Welcome to my first (of three) designer diary entries where I will share the story of how my new card game Elevenses came to be.

Board Game: Elevenses

Prototype box design

My design background
I've been playing board games since I was a kid. I used to love Friday night games with my parents and brother. We only really had the traditional roll-and-move type of game but you know what? We didn't care! I used to go to the back of the toy shop in our town of Princeton NJ and check out the weird and wonderful games they had there. We rarely got a new game so it was my job to drool over the pictures and try and figure out how the game worked from all the information on the back of the box.
Because I could only dream of owning a game collection, sometimes I would make my own. I would draw tracks for counters to move along, cut up cards and search through the house for spare dice. I loved creating board games in my notebook that no one would ever play. Later, I would create lots of silly games with my brother and cousin that were sort of 'roll-and-move meets party game,' where to win, you had to get to the end of the track whilst wearing a silly hat, shirt, gloves, or whatever.

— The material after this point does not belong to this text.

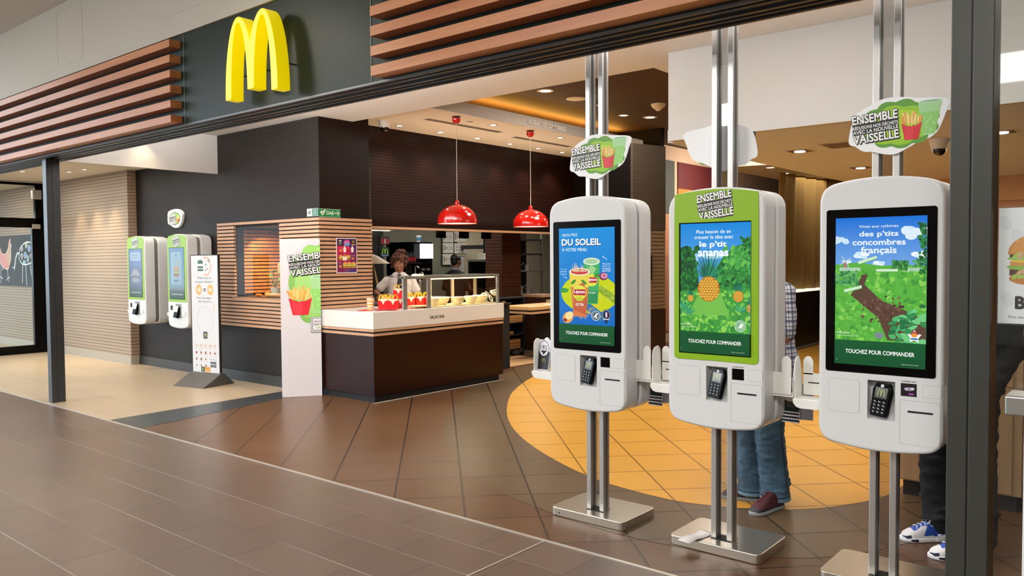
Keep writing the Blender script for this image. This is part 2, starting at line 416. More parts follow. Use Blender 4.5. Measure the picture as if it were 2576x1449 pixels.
def logo_text(a,x0,y0,w,h,tilt=.14,dep=.016):
    """four-line slogan, white on black block shadow"""
    piv=(x0+w/2,y0+h/2)
    rows=[('ENSEMBLE',0,1,.70,1.0,.045),('RÉDUISONS NOS DÉCHETS',0,1,.50,.64,.03),('AVEC LA NOUVELLE',0,1,.335,.465,.03),('VAISSELLE',0,1,0,.29,.045)]
    R=[]
    for t,u0,u1,v0,v1,b in rows: R.append((t,x0+w*u0,x0+w*u1,y0+h*v0,y0+h*v1,b))
    sh=h*dep*1.6
    a.poly([(piv[0]+(x-piv[0])*math.cos(tilt)-(y-piv[1])*math.sin(tilt),piv[1]+(x-piv[0])*math.sin(tilt)+(y-piv[1])*math.cos(tilt)) for x,y in [(x0-w*.01,y0+h*.3),(x0+w*1.01,y0+h*.3),(x0+w*1.01,y0+h*.68),(x0-w*.01,y0+h*.68)]],'#1a1d18')
    for t,X0,X1,Y0,Y1,b in R:
        a.text(t,X0,X1,Y0,Y1,'#141612',b+.055,tilt,piv,dx=sh*.7,dy=-sh)
        a.text(t,X0,X1,Y0,Y1,'#141612',b+.055,tilt,piv)
    for t,X0,X1,Y0,Y1,b in R: a.text(t,X0,X1,Y0,Y1,'#f7f7f4',b*.7,tilt,piv)
def cloud(a,cx,cy,rx,ry,col,bumps=9,amp=.12,ph=0,n=90):
    P=[]
    for i in range(n):
        t=2*PI*i/n; r=1+amp*abs(math.sin(bumps*t/2+ph)); P.append((cx+rx*r*math.cos(t),cy+ry*r*math.sin(t)))
    a.poly(P,col)
def fries(a,cx,y0,w,h,rnd,tilt=0):
    """red carton with a fan of chips"""
    for i in range(34):
        u=rnd.uniform(-1,1); x=cx+u*w*.42; L=h*rnd.uniform(.18,.42)*(1-.25*abs(u)); ang=-u*.35+rnd.uniform(-.12,.12); yb=y0+h*.5+rnd.uniform(0,.13)*h
        dx,dy=math.sin(-ang)*L,math.cos(ang)*L; t=w*.075
        a.poly([(x-t/2,yb),(x+t/2,yb),(x+t/2+dx,yb+dy),(x-t/2+dx,yb+dy)],rnd.choice(['#f2c56b','#eab455','#f6d68c','#dd9c42']))
    P=[(cx-w*.33,y0),(cx+w*.33,y0),(cx+w*.5,y0+h*.58)]
    for i in range(1,9):
        t=i/9; P.append((cx+w*.5-w*t,y0+h*.58-h*.13*math.sin(PI*t)))
    P.append((cx-w*.5,y0+h*.58)); a.poly(P,'#d2202f'); a.poly([(p[0]*.5+cx*.5-w*.13,p[1]*.9+y0*.1) for p in P],'#dc3440')
def drinkglass(a,x0,x1,y0,y1,tilt=.12):
    k=tilt*(y1-y0)
    a.poly([(x0+.2*(x1-x0),y0),(x1-.3*(x1-x0),y0),(x1+.0,y1),(x0,y1)],'#a5d596'); a.poly([(x0+.2*(x1-x0),y0+.05*(y1-y0)),(x1-.3*(x1-x0),y0+.05*(y1-y0)),(x1-.1*(x1-x0),y0+.68*(y1-y0)),(x0+.06*(x1-x0),y0+.68*(y1-y0))],'#8fce6a')
    a.ell((x0+x1)/2,y1,(x1-x0)/2,(y1-y0)*.045,'#c9ead0'); a.ell((x0+x1)/2,y1,(x1-x0)*.42,(y1-y0)*.03,'#8db98c')
    rnd=random.Random(3)
    for i in range(10): a.ell(rnd.uniform(x0+.25*(x1-x0),x1-.3*(x1-x0)),rnd.uniform(y0+.1*(y1-y0),y0+.6*(y1-y0)),(x1-x0)*.03,(x1-x0)*.04,'#bfe8a8',8)
# ------------------------------------------------------------ materials
WHITE_PAINT=plain('#e9e6e2',.55,var=.02,vs=3)
CEIL=plain('#e8e4de',.7,var=.02,vs=2)
CEIL_WARM=plain('#e6dccb',.7,var=.02,vs=2)
GREEN_SIGN=plain('#212b24',.36,spec=.13,var=.03,vs=2)
FRAME=plain('#26292a',.32,metal=.0,spec=.6,var=.05,vs=4)
FRAME2=plain('#3c3e38',.34,metal=.2,spec=.5,var=.06,vs=5)
DARKWALL=grooved('#1f1a17','#26201c','#0c0a09',.031,.007,.5,0,.2,.5)
DARKWARM=grooved('#1a0c07','#1f0e08','#0c0503',.031,.006,.4,1,.2,.7)
HEADER=grooved('#1f0b05','#260e06','#0a0302',.040,.010,.36,1,.22,.9)
SLATW=grooved('#a3927c','#968470','#3a2e24',.0497,.006,.5,0,.4,.5)
SLATW2=grooved('#ad9681','#9d8570','#3a2e24',.0497,.006,.5,1,.4,.5)
PLINTH=plain('#a39b8c',.5); PLINTHD=plain('#2d2f2e',.4)
SLATWOOD=wood('#b98d6c','#cfa683',.45,0); SLATWOODY=wood('#b98d6c','#cfa683',.45,1)
BLACKBACK=plain('#1c1310',.7)
STEEL=plain('#c4c3c0',.36,metal=.9,var=.05,vs=20)
STEELB=plain('#cfc8ba',.28,metal=.92,var=.03,vs=6)
BLACK=plain('#030304',.15,spec=.12,var=.02); BLACKM=plain('#141415',.6,var=.05)
GREY=plain('#8b8c8c',.45); DGREY=plain('#3c3d3e',.45)
PLASTIC=plain('#e4e1dc',.32,spec=.5,coat=.15,var=.015,vs=3)
CREAM=plain('#e9dfc8',.35,var=.02)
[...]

Most of these games were heavily influenced by the Mad Magazine Game which my brother and I loved. By this I mean they were roll-and-move but with a silly/satirical twist on the genre.
My first 'proper' foray into game design was a card game a few years ago. I quite like it but it just sits in my cupboard as it is a game for children about bombs (not the best marriage of theme to target market the world has seen.) I have seen many children enjoy it but it definitely needs a tweak before any publisher would pick it up!
Recently I brought a further two designs to completion. One is a light card game about monkeys, the other a dice game about gorillas (notice a trend?) - both of which I enjoy - but feel they need a bit of extra oomph before I submit them to a publisher.

Why Elevenses?
And that brings us to my first truly finished design - Elevenses: The morning tea card game. When I first showed the game to outsiders, it was met with both shock and laughter. "This is a game about what?"
However, when you take a look at what I wanted to accomplish in this game design, I think it will be easy to see how I was led to tea parties as a concept.

My goals were:
1) A short, light game that non-gamers might enjoy.
2) An original and intriguing theme for gamers and non-gamers alike.
3) A card game with special actions on all the cards that would affect the game as they are played.
4) A small card game like the ones my brother's company Adventureland Games had had experience in publishing. (Check out Sushi Go! and Archaeology as examples.)
5) A game that could utilise the art style of my friend TJ Lubrano.
(At then end of the day, my goal really was to make a game that my wife would play with me!)

Why 1? I love lightweight/gateway games that are simple to teach yet offer lots of strategical meat on their bones. Why 2? I like being different! Why 3? I love games like Innovation where every card you draw has the potential to change the landscape of the game. Why 4? Because then I thought he might be interested in publishing it! Why 5? Because I love her work and knew it would be fun to work together!

I feel all of my goals have been achieved and that's a nice feeling. Whether or not Elevenses gains critical acclaim, it is thrilling to see my creativity expressed so successfully.